Doğu Ergil

Doğu Ergil
Doğu Ergil
Tüm Yazıları
Fanatizm ve inancın siyasallaşması
24.09.2025
229
Türkiye bugün laik-seküler birikimi ile siyasal İslam arasında gerilim yaşayan bir ülkedir. Siyasal İslam’ın etkisi özellikle devlet yönetiminde artmış, bu da iç siyasette kutuplaşmaya, dış siyasette ise Batı ile güvensizlik ve Ortadoğu’da çatışmalı bir rekabete yol açmıştır.

Fanatizm nedir?

Fanatizm, belirli bir inanç, ideoloji, kimlik ya da lidere körü körüne bağlılık hâlidir. Rasyonel sorgulamayı dışlar, eleştiriye tahammülsüzdür.

Fanatik kişi için hakikat tek, mutlak ve değişmezdir; farklı fikirlere düşmanlıkla yaklaşır. Fanatizm siyasal, dinî ya da ideolojik olabilir. Ortak noktası, mutlak doğruya sahip olunduğu inancıdır.

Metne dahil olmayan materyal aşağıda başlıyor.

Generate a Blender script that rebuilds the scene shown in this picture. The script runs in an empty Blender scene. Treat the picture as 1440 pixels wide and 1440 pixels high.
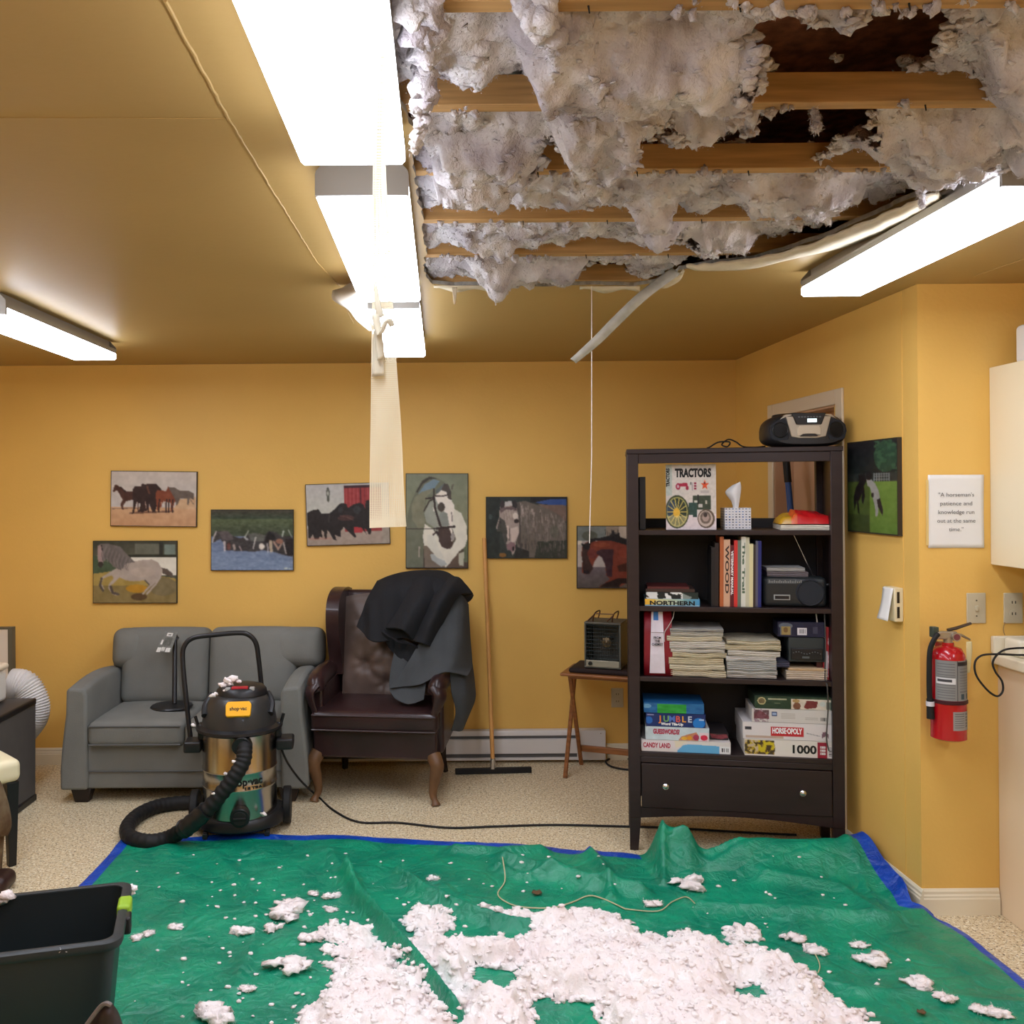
import bpy, bmesh, math, random
import numpy as np
from mathutils import Vector, Matrix
from mathutils.geometry import tessellate_polygon
random.seed(7); RNG = np.random.RandomState(11)
SC = bpy.context.scene; COL = SC.collection
PI = math.pi
# ------------------------------------------------------------------ camera, world, exposure
ROLL = 0.008; CH = 1.655; F = 1300.0; PX, PY = 620.0, 690.0
cam_d = bpy.data.cameras.new('camera'); cam = bpy.data.objects.new('camera', cam_d); COL.objects.link(cam)
cam_d.sensor_width = 36.0; cam_d.lens = 36.0 * F / 1440.0
cam_d.shift_x = (720 - PX) / 1440.0; cam_d.shift_y = (PY - 720) / 1440.0
cam_d.clip_start = 0.02
cam.matrix_world = Matrix(((1, ROLL, 0, 0), (0, 0, -1, 0), (-ROLL, 1, 0, CH), (0, 0, 0, 1)))
SC.camera = cam
w = bpy.data.worlds.new('world'); SC.world = w; w.use_nodes = True
w.node_tree.nodes['Background'].inputs[0].default_value = (0.9, 0.93, 1, 1)
w.node_tree.nodes['Background'].inputs[1].default_value = 0.15
vs = SC.view_settings; vs.view_transform = 'Standard'; vs.look = 'None'; vs.exposure = 0.80; vs.gamma = 1.0; vs.use_curve_mapping = False
LAMP_STRENGTH = 9.5; LAMP_COLOR = (.90, .955, 1.10, 1)
CEIL = 2.44

# ------------------------------------------------------------------ helpers
def lvl(px, py): return px - ROLL * (py - PY), py + ROLL * (px - PX)
def at(px, py, Y):                                  # point of plane Y seen at photo pixel
    x, y = lvl(px, py); return Vector(((x - PX) / F * Y, Y, CH - (y - PY) / F * Y))
def flr(px, py, z=0.0):                             # point of height z seen at photo pixel
    x, y = lvl(px, py); Y = F * (CH - z) / (y - PY); return Vector(((x - PX) / F * Y, Y, z))
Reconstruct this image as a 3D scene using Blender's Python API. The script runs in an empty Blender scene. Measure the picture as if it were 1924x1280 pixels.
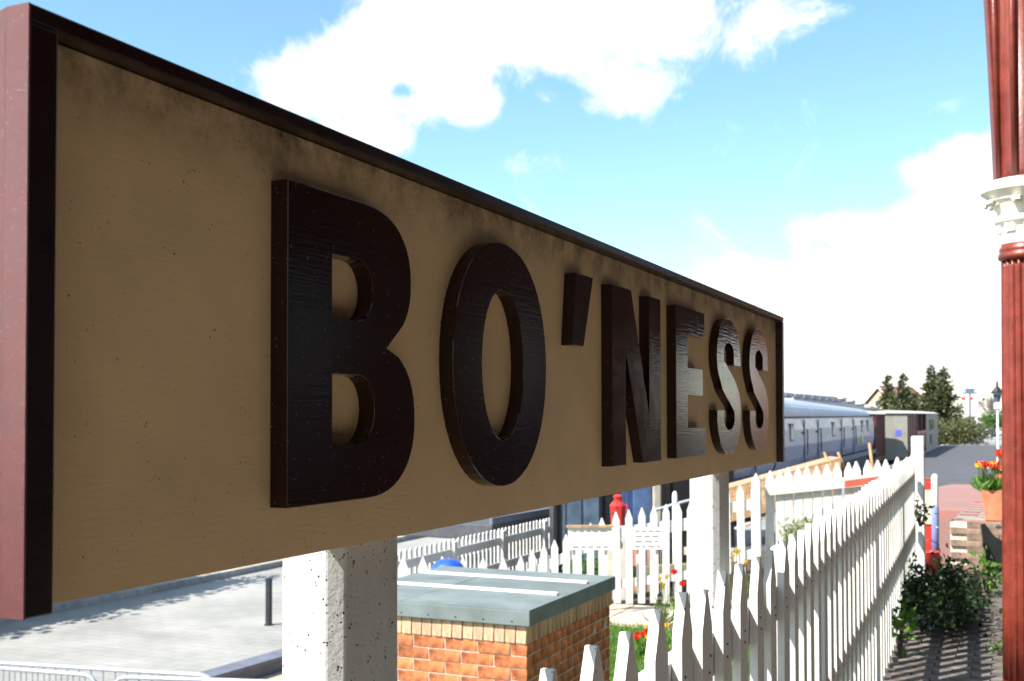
import bpy, bmesh, math, random
from mathutils import Vector, Matrix
from mathutils.geometry import tessellate_polygon
random.seed(7)
S = bpy.context.scene
C = S.collection
R = math.radians
EYE = 1.55
# ------------------------------------------------------------------ camera
FPX, PCX, PCY = 2100.0, 962.0, 728.0
yaw, pitch, roll = R(24.28646), R(1.46168), R(-0.10907)
fw = Vector((-math.sin(yaw)*math.cos(pitch), math.cos(yaw)*math.cos(pitch), math.sin(pitch)))
rt = Vector((math.cos(yaw), math.sin(yaw), 0)); up = rt.cross(fw)
cr, sr = math.cos(roll), math.sin(roll)
rt, up = cr*rt + sr*up, -sr*rt + cr*up
cam_d = bpy.data.cameras.new('camera'); cam = bpy.data.objects.new('camera', cam_d); C.objects.link(cam)
mw = Matrix((rt, up, -fw)).transposed().to_4x4(); mw.translation = (0, 0, EYE)
cam.matrix_world = mw
cam_d.sensor_width = 22.3; cam_d.lens = FPX/1924*22.3; cam_d.shift_y = (728-640)/1924
cam_d.clip_start = 0.05; cam_d.clip_end = 2000
cam_d.dof.use_dof = True; cam_d.dof.focus_distance = 1.7; cam_d.dof.aperture_fstop = 8.0
S.camera = cam

def ray(x, y): return rt*((x-PCX)/FPX) - up*((y-PCY)/FPX) + fw
def G(x, y, z):                       # point of the horizontal plane z seen at photo pixel x, y
    d = ray(x, y); return d*((z-EYE)/d.z) + Vector((0, 0, EYE))
def A(x, y, dist):                    # point at a given depth
    return ray(x, y)*dist + Vector((0, 0, EYE))
def PX(x, y, X0):                     # point on the vertical plane X = X0
    d = ray(x, y); return d*(X0/d.x) + Vector((0, 0, EYE))

# ------------------------------------------------------------------ sun, sky, exposure
SUN_EL, SUN_FROM = R(47.5), Vector((-0.53, -0.848))       # horizontal direction towards the sun
sd = bpy.data.lights.new('sun', 'SUN'); sun = bpy.data.objects.new('sun', sd); C.objects.link(sun)
sd.energy = 5.0; sd.angle = R(0.5); sd.color = (1.0, 0.95, 0.87)
tos = Vector((SUN_FROM.x*math.cos(SUN_EL), SUN_FROM.y*math.cos(SUN_EL), math.sin(SUN_EL)))
sun.rotation_euler = tos.to_track_quat('Z', 'Y').to_euler()
sun.location = tos*50

W = bpy.data.worlds.new('World'); S.world = W; W.use_nodes = True
nt = W.node_tree; N = nt.nodes; L = nt.links
N.clear()
def nd(t, **k):
    n = N.new(t)
    for a, v in k.items(): setattr(n, a, v)
    return n
def wm(op, a, b=None, c=None):
    n = nd('ShaderNodeMath', operation=op)
    for i, v in enumerate((a, b, c)):
        if v is None: continue
        if isinstance(v, (int, float)): n.inputs[i].default_value = v
        else: L.new(v, n.inputs[i])
    return n.outputs[0]
sky = nd('ShaderNodeTexSky', sky_type='NISHITA', sun_disc=False)
sky.sun_elevation = SUN_EL; sky.sun_rotation = math.atan2(SUN_FROM.x, SUN_FROM.y)
sky.altitude = 0; sky.air_density = 1.0; sky.dust_density = 0.6; sky.ozone_density = 1.2
tc = nd('ShaderNodeTexCoord')
sx = nd('ShaderNodeSeparateXYZ'); L.new(tc.outputs['Generated'], sx.inputs[0])
az = wm('ARCTAN2', sx.outputs[0], sx.outputs[1]); el = wm('ARCSINE', sx.outputs[2])
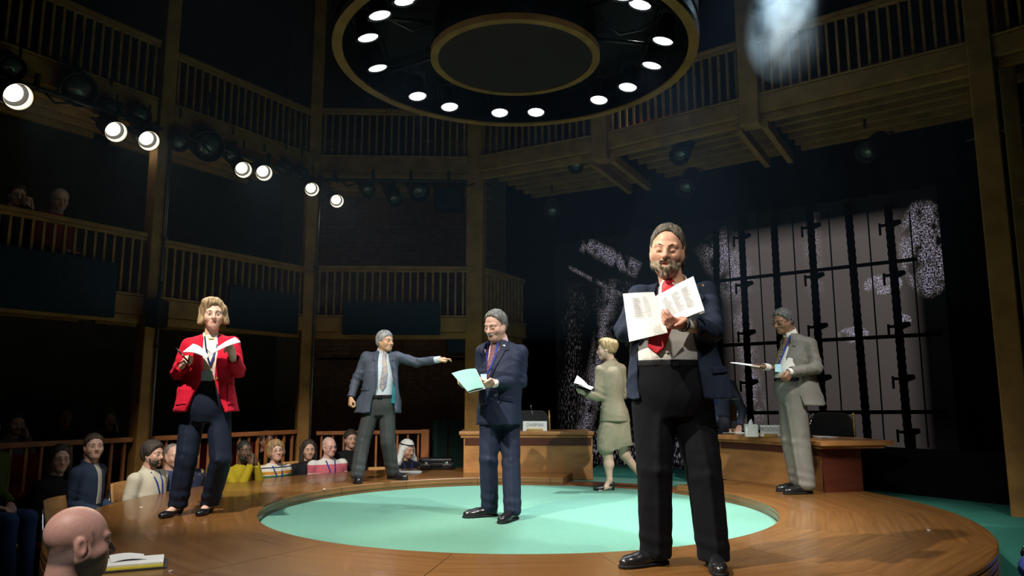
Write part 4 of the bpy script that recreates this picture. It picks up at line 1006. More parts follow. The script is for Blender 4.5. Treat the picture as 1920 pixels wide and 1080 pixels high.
# ------------------------------------------------------------------ woman in the red jacket
def woman_red():
    F = Fig('woman in a crimson jacket and dark trousers holding an open booklet', 6.0, 358, STAGE_Z); J = F.J; T = F.T
    red = cloth(0.55, 0.007, 0.030, 0.9, 0.25, 'red', bump=0.6, bs=150, scale=90); nav = cloth(0.012, 0.017, 0.032, 0.55, 0.15, 'navy_tr'); cream = cloth(0.66, 0.62, 0.52, 0.7, 0.06, 'cream')
    skin = (0.62, 0.38, 0.29)
    hd = J(400, 590, -0.02); nk = J(395, 627, 0.02)
    pel, wst, chs, shc = J(386, 768, 0), J(390, 712, 0), J(394, 668, 0.0), J(395, 643, 0.02)
    aL = (J(355, 647, 0.02), J(334, 700, 0.02), J(341, 686, -0.19)); aR = (J(436, 645, 0.02), J(446, 696, 0.0), J(437, 672, -0.20))
    hips = [J(362, 775, 0.02), J(410, 775, 0.02)]; knees = [J(350, 858, -0.03), J(414, 862, -0.02)]; ank = [J(334, 944, 0.0), J(393, 944, 0.12)]
    _, PT, _ = trousers(F, pel, hips, knees, ank, nav, (0.092, 0.084, 0.074), (0.180, 0.13), top=J(388, 713, 0), h=0.008, hem_z=0.055)
    ST = Torso(stations(pel, wst, chs, shc, nk, (0.16, .11), (0.15, .11), (0.165, .115), (0.13, .085), (.055, .055)), 0.05)
    so, ss = shirt(F, ST, nk, hd, cream, 0)
    JT = Torso(stations(J(388, 752, 0), wst, chs, shc, nk - V3(0, 0, .004), (0.232, .165), (0.198, .148), (0.195, .145), (0.150, .102), (.072, .070), J(388, 772, 0), (0.250, .172)), 0.05)
    jk, base = jacket(F, JT, nk, (aL, aR), red, (0.060, 0.058, 0.048), [(381, 622), (410, 621), (407, 660), (402, 700), (401, 713), (421, 774), (424, 790), (340, 790), (347, 772), (375, 714), (378, 690), (379, 650)], h=0.0085, wr=0.005, pad=0.056, seed=1.0)
    darkred = cloth(0.36, 0.005, 0.02, 0.9, 0.2, 'red2', bump=0.6, bs=150)
    overlay('pocket', base, JT, F.up(JT, [(333, 722), (350, 719), (350, 758), (330, 760)]), 0.007, red, jk, h=0.006)
    overlay('pocket', base, JT, F.up(JT, [(427, 720), (443, 722), (447, 758), (427, 759)]), 0.007, red, jk, h=0.006)
    overlay('blouse_collar', ss, ST, F.up(ST, [(381, 622), (392, 632), (398, 665), (385, 650)]), 0.012, cream, so, h=0.004)
    overlay('blouse_collar', ss, ST, F.up(ST, [(411, 621), (403, 632), (400, 665), (410, 645)]), 0.012, cream, so, h=0.004)
    button(F, F.hit(JT.prim(0.006)[0], 407, 709), M['brass'], jk, 0.009)
    fr = ST.prim(0.012)[0]
    ribbon(F, 'lanyard', [F.hit(fr, *p) for p in ((409, 626), (406, 645), (400, 670), (394, 685))], 0.014, LANYARD)
    ribbon(F, 'lanyard', [F.hit(fr, *p) for p in ((384, 630), (386, 650), (390, 672), (394, 685))], 0.012, cloth(0.01, 0.015, 0.05, 0.6, 0.1, 'lan2'))
    card(F, 'badge', F.hit(ST.prim(0.035)[0], 388, 705), 0.085, 0.075, BADGE)
    bm = BM(); q = [F.hit(ST.prim(0.008)[0], x, y) for x, y in ((385, 624), (388, 631), (394, 635), (400, 635), (406, 630), (408, 624))]; tube(bm, q, 0.006, 8); mobj('necklace', bm, M['brass'], T, smooth=True)
    hair = [(U, el((0, 0.018, 0.040), (0.089, 0.104, 0.096))), (U, rc((0.074, 0.0, 0.04), (0.088, 0.0, -0.045), 0.034, 0.026), 0.03), (U, rc((0.088, 0.0, -0.045), (0.108, -0.012, -0.068), 0.024, 0.012), 0.03), (U, rc((-0.074, 0.0, 0.04), (-0.088, 0.0, -0.045), 0.034, 0.026), 0.03), (U, rc((-0.088, 0.0, -0.045), (-0.110, -0.012, -0.070), 0.024, 0.012), 0.03), (U, rc((0, 0.06, 0.02), (0, 0.075, -0.075), 0.06, 0.045), 0.04), (U, el((-0.02, -0.03, 0.098), (0.07, 0.06, 0.04)), 0.04),
            (S, el((0.014, -0.092, -0.012), (0.058, 0.066, 0.086)), 0.022)]
    PQ, c = build_head(T, hd, rotm(0.42, 0.04, -0.03), 1.0, 0.0045, skin, (0.42, 0.12, 0.11), nk - V3(0, 0, .03), hair, ((0.16, 0.10, 0.05), (0.48, 0.34, 0.19)), (0.30, 0.20, 0.12), female=True, age=0.6, hair_noise=0.005)
    F.add(PQ, c)
    for s, px in ((-1, 382),):
        bm = BM(); bmesh.ops.create_icosphere(bm, subdivisions=2, radius=0.007); o = mobj('earring', bm, M['paper'], T, smooth=True); o.location = J(382, 601, -0.03)
    legs = [(hips[0], knees[0], ank[0]), (hips[1], knees[1], ank[1])]
    foot = []
    for a, yw in ((ank[0], -0.25), (ank[1], -0.05)):
        d = V3(math.sin(yw), -math.cos(yw), 0); foot += [(U, rc(a, V3(a[0], a[1], 0.075) + d * 0.02, .034, .032), .02), (U, rc(V3(a[0], a[1], 0.07), V3(a[0], a[1], 0.025) + d * 0.13, .034, .026), .02)]
    lowbody(F, pel, nk, None, skin, 0.085, armbones((aL, aR), legs) + foot, h=0.011)
    H = hand_mesh(aL[2], J(352, 668, -0.27) - aL[2], (0.8, 0.5, -0.1), 1, 'grip', 0.98, 0.0048, 'in'); F.add(H, flat_col(H, skin))
    H = hand_mesh(aR[2], J(431, 648, -0.26) - aR[2], (-0.8, 0.5, -0.1), -1, 'grip', 0.98, 0.0048, 'in'); F.add(H, flat_col(H, skin))
    F.finish()
    for a, yw in ((ank[0], -0.25), (ank[1], -0.05)):
        R = rotm(yw); pos = V3(a[0], a[1], 0)
        sh = [(U, el((0, -0.14, 0.022), (0.040, 0.062, 0.030))), (U, rc((0, -0.09, 0.022), (0, 0.02, 0.058), 0.030, 0.034), 0.03), (S, el((0, -0.055, 0.085), (0.030, 0.085, 0.048)), 0.008), (U, rc((0, 0.028, 0.02), (0, 0.032, 0.05), 0.020, 0.028), 0.01), (I, halfspace((0, 0, 0.002), (0, 0, -1)))]
        P, Q = solid(sh, 0.006); to_obj('shoe', (P @ R.T + pos, Q), BLACK_SHOE, T)
    doc = thing('booklet', 'open white booklet in the hands of the woman in red', 'booklet', V3(onY(392, 660, 5.72)))
    Q_ = lambda px, py, Y: V3(onY(px, py, Y)) - V3(doc.location)
    bm = BM(); sheet(bm, [Q_(343, 660, 5.66), Q_(362, 645, 5.85), Q_(391, 667, 5.80), Q_(388, 672, 5.66)], 8, 0.006, lambda u, v: (0, 0, 0.018 * math.sin(v * PIT))); mobj('page', bm, M['paper'], doc)
    bm = BM(); sheet(bm, [Q_(391, 667, 5.66), Q_(400, 658, 5.82), Q_(441, 633, 5.84), Q_(451, 641, 5.66)], 8, 0.006, lambda u, v: (0, 0, 0.012 * math.sin(v * PIT))); mobj('page', bm, M['paper'], doc)
    pen = thing('pen', 'black pen in the fist of the woman in red', 'pen', V3(onY(333, 660, 5.72)))
    bm = BM(); tube(bm, [(-0.004, 0, 0.02), (0.10, -0.01, -0.085)], 0.007); mobj('barrel', bm, M['black_gloss'], pen, smooth=True); bm = BM(); tube(bm, [(-0.012, 0, 0.03), (-0.004, 0, 0.02)], 0.0085); mobj('cap', bm, M['black'], pen)

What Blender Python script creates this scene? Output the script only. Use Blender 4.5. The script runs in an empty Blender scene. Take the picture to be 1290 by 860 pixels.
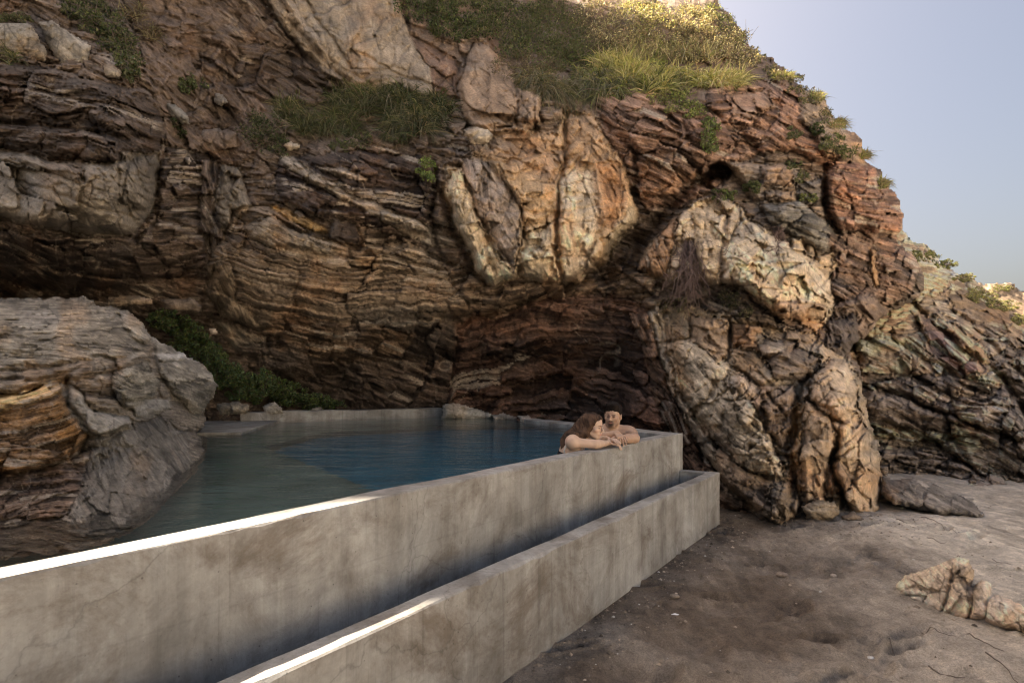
EXPO = 2.2
import bpy, math
import numpy as np
R = math.radians
F = 700.0; CX = 645.0; HY = 483.0; ZC = 1.44      # focal (px of a 1290 wide frame), centre, horizon row, eye height
rng = np.random.default_rng(7)
col = bpy.context.scene.collection

# ------------------------------------------------------------------ noise
def hsh(ix, iy, iz, seed):
    n = (ix.astype(np.int64)*374761393 + iy.astype(np.int64)*668265263 + iz.astype(np.int64)*2147483647*3 + seed*974634777) & 0xffffffff
    n = ((n ^ (n >> 13))*1274126177) & 0xffffffff
    n = ((n ^ (n >> 16))*2246822519) & 0xffffffff
    n = n ^ (n >> 15)
    return (n & 0xffffff)/float(0xffffff)
def vn2(x, y, seed=0):
    x = np.asarray(x, float); y = np.asarray(y, float)
    ix = np.floor(x); iy = np.floor(y); fx = x-ix; fy = y-iy
    fx = fx*fx*fx*(fx*(fx*6-15)+10); fy = fy*fy*fy*(fy*(fy*6-15)+10)
    z = np.zeros_like(ix)
    a = hsh(ix, iy, z, seed); b = hsh(ix+1, iy, z, seed); c = hsh(ix, iy+1, z, seed); d = hsh(ix+1, iy+1, z, seed)
    return (a+(b-a)*fx+(c-a)*fy+(a-b-c+d)*fx*fy)*2-1
def fbm(x, y, seed=0, o=4, g=.5):
    r = 0; a = 1; t = 0
    for k in range(o):
        r = r+a*vn2(x*2**k+k*17.3, y*2**k-k*9.1, seed+k*31); t += a; a *= g
    return r/t*1.4
def vor(x, y, seed=0):
    """F1, F2-F1 and a cell id"""
    ix = np.floor(x); iy = np.floor(y)
    f1 = np.full(x.shape, 9.); f2 = np.full(x.shape, 9.); cid = np.zeros(x.shape); tl = np.zeros(x.shape)
    z = np.zeros_like(ix)
    for dx in (-1, 0, 1):
        for dy in (-1, 0, 1):
            jx = ix+dx; jy = iy+dy
            px = jx+.1+.8*hsh(jx, jy, z, seed); py = jy+.1+.8*hsh(jx, jy, z+1, seed)
            d = np.sqrt((px-x)**2+(py-y)**2); h = hsh(jx, jy, z+2, seed)
            m = d < f1
            t = (x-px)*(hsh(jx, jy, z+3, seed)-.5)*2+(y-py)*(hsh(jx, jy, z+4, seed)-.5)*2     # every cell is a tilted facet
            tl = np.where(m, t, tl)
            f2 = np.where(m, f1, np.minimum(f2, d)); f1 = np.where(m, d, f1); cid = np.where(m, h, cid)
    return f1, f2-f1, cid, tl
def ss(a, b, x):
    t = np.clip((x-a)/(b-a), 0, 1); return t*t*(3-2*t)
def h1(i, seed): return hsh(i, i*0, i*0, seed)

def poly_sd(U, V, poly):
    """signed distance in px, positive inside"""
    d = np.full(U.shape, 1e9); ins = np.zeros(U.shape, bool); n = len(poly)
    for i in range(n):
        x0, y0 = poly[i]; x1, y1 = poly[(i+1) % n]
        ex, ey = x1-x0, y1-y0
        t = np.clip(((U-x0)*ex+(V-y0)*ey)/(ex*ex+ey*ey+1e-9), 0, 1)
        d = np.minimum(d, (U-x0-t*ex)**2+(V-y0-t*ey)**2)
        c = ((y0 > V) != (y1 > V)) & (U < (x1-x0)*(V-y0)/((y1-y0) if y1 != y0 else 1e-9)+x0)
        ins ^= c
    d = np.sqrt(d)
    return np.where(ins, d, -d)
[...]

Fanatizm, inançların sorgulanamaz dogmalara dönüşmesi ve farklı olanın düşman ilan edilmesidir. Tarih boyunca din, ideoloji ya da milliyetçilik üzerinden beslenen fanatizm; şiddeti, kutuplaşmayı ve özgürlüklerin kısıtlanmasını beraberinde getirmiştir. Günümüzde ise bu olgu en çok “siyasal İslam” kavramı etrafında anlam bulmaktadır.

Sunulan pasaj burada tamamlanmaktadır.